Natural gas pipeline expansion is a critical tool for meeting the dual goals of supplying growing demand for gas and maintaining downward pressure on pricing. However, the significant differences in how capacity additions redistribute value through the system, combined with the challenges of completing regional midstream projects, likely require alignment across the entire value chain to solve.

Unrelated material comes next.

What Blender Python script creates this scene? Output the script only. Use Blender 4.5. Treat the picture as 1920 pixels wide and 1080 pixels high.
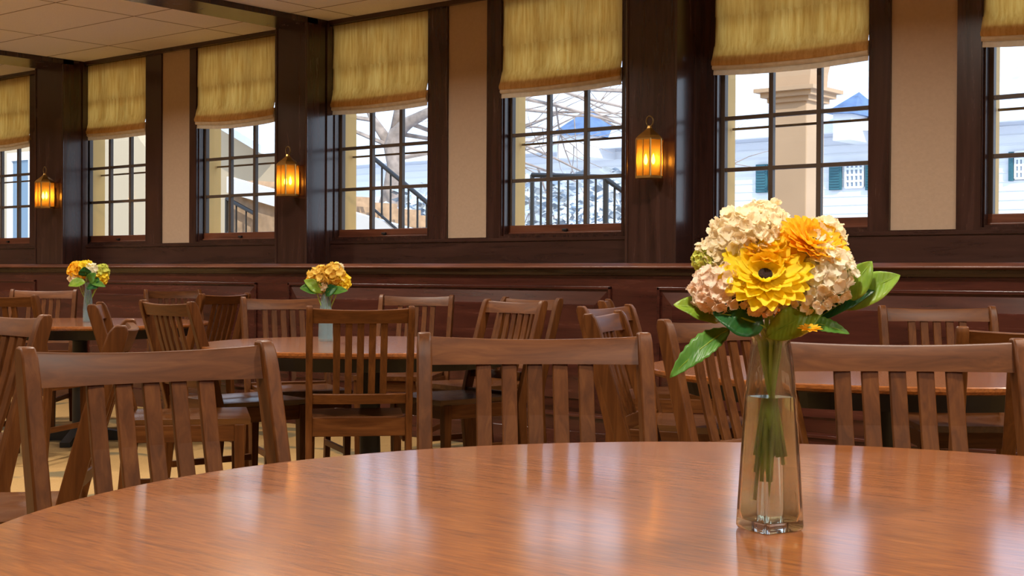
import bpy, bmesh, math, random
from mathutils import Vector, Matrix, noise
PI = math.pi
S = bpy.context.scene
for o in list(bpy.data.objects): bpy.data.objects.remove(o)
COL = S.collection

# ------------------------------------------------------------------ camera
F, H = 2571.0, 1.05
YAW, PIT, ROL = math.radians(39.8), math.atan(25/2571), 0.0052
f0 = Vector((-math.sin(YAW), math.cos(YAW), 0)); r0 = Vector((math.cos(YAW), math.sin(YAW), 0)); u0 = Vector((0, 0, 1))
FW = math.cos(PIT)*f0 - math.sin(PIT)*u0; UP_ = math.cos(PIT)*u0 + math.sin(PIT)*f0
RT = math.cos(ROL)*r0 + math.sin(ROL)*UP_; UP = -math.sin(ROL)*r0 + math.cos(ROL)*UP_
CAMP = Vector((0, 0, H))
cd = bpy.data.cameras.new('camera'); cam = bpy.data.objects.new('camera', cd); COL.objects.link(cam)
cd.sensor_width = 36; cd.lens = F/1920*36; cd.clip_start = 0.05; cd.clip_end = 300
m = Matrix((RT, UP, -FW)).transposed().to_4x4(); m.translation = CAMP
cam.matrix_world = m; S.camera = cam
def ray(u, v): return FW + RT*((u-960)/F) + UP*((540-v)/F)
def atY(u, v, Y): d = ray(u, v); return CAMP + d*(Y/d.y)
def atZ(u, v, z): d = ray(u, v); return CAMP + d*((z-H)/d.z)
def atD(u, v, z): return CAMP + ray(u, v)*z

# ------------------------------------------------------------------ world, sun, exposure
SUN_E, SKY_S, LAMP_E = 3.6, 2.0, 36.0
w = bpy.data.worlds.new('sky'); S.world = w; w.use_nodes = True
nt = w.node_tree; nt.nodes.clear()
tc = nt.nodes.new('ShaderNodeTexCoord'); sx = nt.nodes.new('ShaderNodeSeparateXYZ'); cr = nt.nodes.new('ShaderNodeValToRGB')
bg = nt.nodes.new('ShaderNodeBackground'); ow = nt.nodes.new('ShaderNodeOutputWorld')
cr.color_ramp.elements[0].position = 0.0; cr.color_ramp.elements[0].color = (0.76, 0.86, 1.0, 1)
cr.color_ramp.elements[1].position = 0.6; cr.color_ramp.elements[1].color = (0.50, 0.66, 0.95, 1)
nt.links.new(tc.outputs['Generated'], sx.inputs[0]); nt.links.new(sx.outputs['Z'], cr.inputs[0])
nt.links.new(cr.outputs[0], bg.inputs[0]); bg.inputs[1].default_value = SKY_S; nt.links.new(bg.outputs[0], ow.inputs[0])
sd = bpy.data.lights.new('sun', 'SUN'); sd.energy = SUN_E; sd.angle = 0.01; sd.color = (1, 0.95, 0.86)
so = bpy.data.objects.new('sun', sd); COL.objects.link(so)
so.rotation_euler = (-Vector((0.80, -0.45, 0.55)).normalized()).to_track_quat('-Z', 'Y').to_euler()
so.location = (10, -10, 20)
S.view_settings.view_transform = 'Standard'; S.view_settings.look = 'None'; S.view_settings.gamma = 1
S.view_settings.exposure = 0.3; S.view_settings.use_curve_mapping = False
S.cycles.max_bounces = 10; S.cycles.diffuse_bounces = 4; S.cycles.glossy_bounces = 4; S.cycles.transmission_bounces = 8
S.cycles.transparent_max_bounces = 16; S.cycles.caustics_reflective = False; S.cycles.caustics_refractive = True
S.cycles.sample_clamp_indirect = 6.0; S.cycles.use_denoising = True
CEIL = 2.84
def lamp(x, y, e=LAMP_E, size=0.22, col=(1.0, 0.89, 0.77), spread=150):
    l = bpy.data.lights.new('downlight', 'AREA'); l.shape = 'DISK'; l.size = size; l.energy = e; l.color = col
    l.spread = math.radians(spread)
    o = bpy.data.objects.new('downlight', l); COL.objects.link(o); o.location = (x, y, CEIL-0.01)
for x in (-11.9, -8.9, -6.0, -3.2, -0.6, 2.0):
    for y in (4.9, 2.7, 0.5): lamp(x, y)

# ------------------------------------------------------------------ materials
MATS = {}
def newmat(name):
    mt = bpy.data.materials.new(name); mt.use_nodes = True; MATS[name] = mt
    return mt, mt.node_tree, mt.node_tree.nodes['Principled BSDF']
def N(t, kind, **kw):
    n = t.nodes.new(kind)
    for k, v in kw.items():
        if hasattr(n, k): setattr(n, k, v)
        else: n.inputs[k].default_value = v
    return n
def L(t, a, b): t.links.new(a, b)
def ramp(t, stops):
    n = t.nodes.new('ShaderNodeValToRGB'); e = n.color_ramp.elements
    while len(e) < len(stops): e.new(0.5)
    for i, (p, c) in enumerate(stops): e[i].position = p; e[i].color = (*c, 1)
    return n
def schlick(t, f0v=0.04):
    g = N(t, 'ShaderNodeNewGeometry'); d = N(t, 'ShaderNodeVectorMath', operation='DOT_PRODUCT'); L(t, g.outputs['Normal'], d.inputs[0]); L(t, g.outputs['Incoming'], d.inputs[1])
    a = N(t, 'ShaderNodeMath', operation='ABSOLUTE'); L(t, d.outputs['Value'], a.inputs[0])
    b = N(t, 'ShaderNodeMath', operation='SUBTRACT'); b.inputs[0].default_value = 1; L(t, a.outputs[0], b.inputs[1])
    c = N(t, 'ShaderNodeMath', operation='POWER'); L(t, b.outputs[0], c.inputs[0]); c.inputs[1].default_value = 5
    m_ = N(t, 'ShaderNodeMath', operation='MULTIPLY_ADD'); L(t, c.outputs[0], m_.inputs[0]); m_.inputs[1].default_value = 1-f0v; m_.inputs[2].default_value = f0v
    return m_
def plain(name, col, rough=0.6, spec=0.5, metal=0, noise_s=None, noise_a=0.15, bump=0, trans=0):
    mt, t, b = newmat(name)
    b.inputs['Base Color'].default_value = (*col, 1); b.inputs['Roughness'].default_value = rough
    b.inputs['Specular IOR Level'].default_value = spec; b.inputs['Metallic'].default_value = metal
    if noise_s:
        tc = N(t, 'ShaderNodeTexCoord'); n = N(t, 'ShaderNodeTexNoise', Scale=noise_s, Detail=4.0)
        L(t, tc.outputs['Object'], n.inputs['Vector'])
        r = ramp(t, [(0.3, tuple(c*(1-noise_a) for c in col)), (0.7, tuple(min(1, c*(1+noise_a)) for c in col))])
        L(t, n.outputs[0], r.inputs[0]); L(t, r.outputs[0], b.inputs['Base Color'])
        if bump:
            bp = N(t, 'ShaderNodeBump', Strength=bump, Distance=0.01); L(t, n.outputs[0], bp.inputs['Height']); L(t, bp.outputs[0], b.inputs['Normal'])
    return mt
def wood(name, dark, mid, light, axis='x', scale=1.0, rough=0.35, rvar=0.1, bump=0.05, rnd=0.12, spec=0.5, coat=0.0, ripple=0, turn=0, crough=0.14):
    mt, t, b = newmat(name)
    tc = N(t, 'ShaderNodeTexCoord'); mp = N(t, 'ShaderNodeMapping')
    s = {'x': (1.2, 14, 14), 'y': (14, 1.2, 14), 'z': (14, 14, 1.2)}[axis]
    mp.inputs['Scale'].default_value = tuple(a*scale for a in s); mp.inputs['Rotation'].default_value = (0, 0, turn)
    oi = N(t, 'ShaderNodeObjectInfo'); L(t, tc.outputs['Object'], mp.inputs['Vector'])
    ml = N(t, 'ShaderNodeMath', operation='MULTIPLY'); ml.inputs[1].default_value = 37.0
    L(t, oi.outputs['Random'], ml.inputs[0])
    cx = N(t, 'ShaderNodeCombineXYZ'); L(t, ml.outputs[0], cx.inputs[0]); L(t, ml.outputs[0], cx.inputs[2])
    va = N(t, 'ShaderNodeVectorMath', operation='ADD'); L(t, mp.outputs[0], va.inputs[0]); L(t, cx.outputs[0], va.inputs[1])
    n1 = N(t, 'ShaderNodeTexNoise', Scale=1.6, Detail=8.0, Roughness=0.6, Distortion=0.7); L(t, va.outputs[0], n1.inputs['Vector'])
    r = ramp(t, [(0.28, dark), (0.5, mid), (0.74, light)]); L(t, n1.outputs[0], r.inputs[0])
    hs = N(t, 'ShaderNodeHueSaturation'); L(t, r.outputs[0], hs.inputs['Color'])
    mr = N(t, 'ShaderNodeMapRange'); mr.inputs[3].default_value = 1-rnd; mr.inputs[4].default_value = 1+rnd
    L(t, oi.outputs['Random'], mr.inputs[0]); L(t, mr.outputs[0], hs.inputs['Value'])
    L(t, hs.outputs[0], b.inputs['Base Color'])
    m2 = N(t, 'ShaderNodeMapRange'); m2.inputs[3].default_value = rough-rvar/2; m2.inputs[4].default_value = rough+rvar/2
    L(t, n1.outputs[0], m2.inputs[0]); L(t, m2.outputs[0], b.inputs['Roughness'])
    b.inputs['Specular IOR Level'].default_value = spec
    b.inputs['Coat Weight'].default_value = coat; b.inputs['Coat Roughness'].default_value = crough
    bp = N(t, 'ShaderNodeBump', Strength=bump, Distance=0.002); L(t, n1.outputs[0], bp.inputs['Height'])
    if ripple:
        n3 = N(t, 'ShaderNodeTexNoise', Scale=1.0, Detail=3.0); mp3 = N(t, 'ShaderNodeMapping'); mp3.inputs['Scale'].default_value = (60, 190, 60)
        mp3.inputs['Rotation'].default_value = (0, 0, -0.55)
        L(t, tc.outputs['Object'], mp3.inputs['Vector']); L(t, mp3.outputs[0], n3.inputs['Vector'])
        b2 = N(t, 'ShaderNodeBump', Strength=ripple, Distance=0.0012); L(t, n3.outputs[0], b2.inputs['Height']); L(t, bp.outputs[0], b2.inputs['Normal'])
        bp = b2
    L(t, bp.outputs[0], b.inputs['Normal'])
    return mt
CW = ((0.060, 0.0185, 0.0040), (0.098, 0.0320, 0.0070), (0.145, 0.052, 0.012))
for ax in 'xyz': wood('chair_wood_'+ax, *CW, axis=ax, rough=0.40, scale=2.4, spec=0.2)
wood('seat_wood', *[tuple(c*0.8 for c in k) for k in CW], axis='y', rough=0.25, scale=1.5)
wood('table_wood', (0.12, 0.030, 0.004), (0.24, 0.070, 0.009), (0.35, 0.118, 0.020), axis='x', rough=0.42, rvar=0.08, bump=0.08, rnd=0, ripple=0.36, scale=6.5, coat=1.0, turn=0.75, crough=0.155, spec=0.25)
wood('table_edge_wood', (0.16, 0.05, 0.015), (0.27, 0.085, 0.026), (0.34, 0.12, 0.04), axis='x', rough=0.3, rnd=0)
wood('trim_wood_v', (0.020, 0.0080, 0.0065), (0.038, 0.0155, 0.012), (0.060, 0.025, 0.019), axis='z', rough=0.26, rnd=0.05, scale=0.7, coat=0.3)
wood('trim_wood_h', (0.020, 0.0080, 0.0065), (0.038, 0.0155, 0.012), (0.060, 0.025, 0.019), axis='x', rough=0.28, rnd=0.05, scale=0.7, coat=0.3)
wood('wainscot_wood', (0.028, 0.0068, 0.005), (0.055, 0.0135, 0.009), (0.09, 0.024, 0.015), axis='x', rough=0.26, rnd=0.04, scale=0.7, coat=0.3)
wood('bead_wood', (0.030, 0.014, 0.012), (0.05, 0.024, 0.02), (0.07, 0.035, 0.028), axis='z', rough=0.16, rnd=0, coat=0.6)
wood('sash_wood', (0.07, 0.022, 0.012), (0.13, 0.042, 0.022), (0.20, 0.07, 0.035), axis='x', rough=0.35, rnd=0.05)
plain('muntin_paint', (0.085, 0.062, 0.046), 0.45)
plain('black_metal', (0.012, 0.012, 0.013), 0.45)
plain('plaster', (0.46, 0.34, 0.24), 0.85, noise_s=60, noise_a=0.03, bump=0.1)
plain('ceiling_tile', (0.82, 0.79, 0.85), 0.9, noise_s=120, noise_a=0.05, bump=0.2)
plain('ceiling_joint', (0.25, 0.19, 0.17), 0.8)
plain('storm_grey', (0.30, 0.24, 0.18), 0.6)
plain('exterior_cream', (0.82, 0.50, 0.15), 0.6, noise_s=5, noise_a=0.05)
plain('brass', (0.55, 0.33, 0.10), 0.35, metal=1.0)
plain('aged_brass', (0.20, 0.13, 0.05), 0.4, metal=1.0)
plain('white_clapboard', (0.78, 0.77, 0.77), 0.7)
plain('beige_stucco', (0.50, 0.33, 0.20), 0.8, noise_s=4, noise_a=0.04)
plain('cream_siding', (0.50, 0.385, 0.25), 0.8)
plain('slate_roof', (0.10, 0.17, 0.32), 0.6, noise_s=6, noise_a=0.25)
plain('snowy_roof', (0.62, 0.68, 0.80), 0.7, noise_s=3, noise_a=0.2)
plain('teal_paint', (0.03, 0.13, 0.16), 0.5)
plain('blue_grey_paint', (0.16, 0.24, 0.32), 0.5)
plain('dark_glass', (0.25, 0.32, 0.40), 0.15)
plain('snow', (0.62, 0.64, 0.70), 0.8, noise_s=2.5, noise_a=0.1, bump=0.3)
plain('brick_step', (0.46, 0.30, 0.18), 0.8, noise_s=12, noise_a=0.2)
plain('bark', (0.34, 0.27, 0.23), 0.9, noise_s=10, noise_a=0.3, bump=0.4)
plain('hedge_leaf', (0.45, 0.50, 0.55), 0.7, noise_s=8, noise_a=0.5)
plain('stem_green', (0.34, 0.50, 0.08), 0.45, noise_s=40, noise_a=0.2)
plain('gerbera_eye', (0.016, 0.005, 0.005), 0.9, noise_s=300, noise_a=0.5, bump=0.5)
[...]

Assessing the value of these projects will also need to occur while navigating other changes in the US energy system. Regulatory and energy policies are rapidly evolving, shifting the viability and incentive structure around infrastructure development. At the same time, the regional role of energy transition technologies and economic applications in a demand-growth environment is being tested, as projections view an increasing role for most energy sources in the near and medium term.7

Many questions remain:

  • What level and direction of debottlenecking is most critical, given the changing profiles of domestic demand (for example, changes to the Inflation Reduction Act and expected power supply build-out) and LNG markets (such as potential changes to LNG market balances), given US policy shifts?
  • How can project developers communicate and share value across different stakeholders to improve the likelihood of infrastructure development? How do these values align with policy and societal objectives across political and geographical regions?
  • What levers are available for different operators to support the expansion of debottlenecking infrastructure and promote working toward a common goal?
  • How can non-Appalachia producers build resiliency into their development plans when both demand and infrastructure build-out remain uncertain?
  • Will gas pipeline infrastructure expansion bring a reliable supply to the emerging data center demand in the Northeast (for example, Virginia)?

A coordinated approach among all players could ensure infrastructure investments, not only by addressing immediate needs but also by aligning with long-term market dynamics, fostering resilience and shared growth across the industry.